Zweitens, im Wahlkampf 2011 soll man sich nicht gegenseitig bekämpfen, vielmehr Listenverbindungen eingehen.
Drittens, im Bundesrat soll die Mehrheit mit vier von sieben Sitzen über 2011 hinaus gewahrt bleiben.

Dafür würden Bundesrat Hans-Rudolf Merz noch vor den Parlamentswahlen zurücktreten. Evelyne Widmer-Schlumpf könnte ins Finanzdepartement wechseln und Karin Keller-Sutter als neue FDP-Bundsrätin kandidieren und Justizministerin werden. Die SVP, die angekündigt hat, der FDP den 2 Sitz in der Landesregierung streitig zu machen, würde so wohl ins Leere laufen. Die BDP würde 2011 mit der Wiederwahl von Widmer-Schlumpf bedient, und die CVP könnte die BDP beerben, wenn Widmer-Schlumpf zurücktritt.
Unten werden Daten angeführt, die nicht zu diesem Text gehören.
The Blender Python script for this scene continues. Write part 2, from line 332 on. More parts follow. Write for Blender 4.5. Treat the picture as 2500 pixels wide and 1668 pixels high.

Das tönt alles nach “Vorteil FDP”, was nicht nur gut sein muss. Denn die zahlreichen bisherigen Versuche der Koordination im Zentrum scheiterten, wenn sie eine Partei über den Tisch gezogen fühlte. Der Kern dürfte die thematische Zusammenarbeit sein, und darüber hinaus eine Allianz, welche bei Wahlen spielt, um sich das Geschehen weder von rechts noch links diktieren zu lassen.

Gerade deshalb ist die Koordination im erweiterten Zentrum nötig: Die SVP tritt homogen auf, und die rotgrünen Parteien kennen solche Absprachen schon länger. Und: Ohne einen gemeinsamen Leistungsausweis droht der FDP eine folgenreiche Wahlniederlage, könnte die BDP Wahlsiegerin werden und trotzdem aus der Regierung fliegen, und die Zentrumsfraktion aus CVP, EVP und glp an der inneren Konkurrenz ganz scheitern.

Mit einer ordentliche Arbeit in der Sache könnte die Kooperationsbereitschaft unter den schweizerischen Parteien, die regieren wollen, wieder steigen. Zuerst im Zentrum selber, dann aber auch an den Polen, die gezwungen würden, Farbe zu bekennen, ob sie nur Trittbrettfahrer des Konkordanzssystems oder Teile der Bundesregierung ohne Wenn und Aber sind.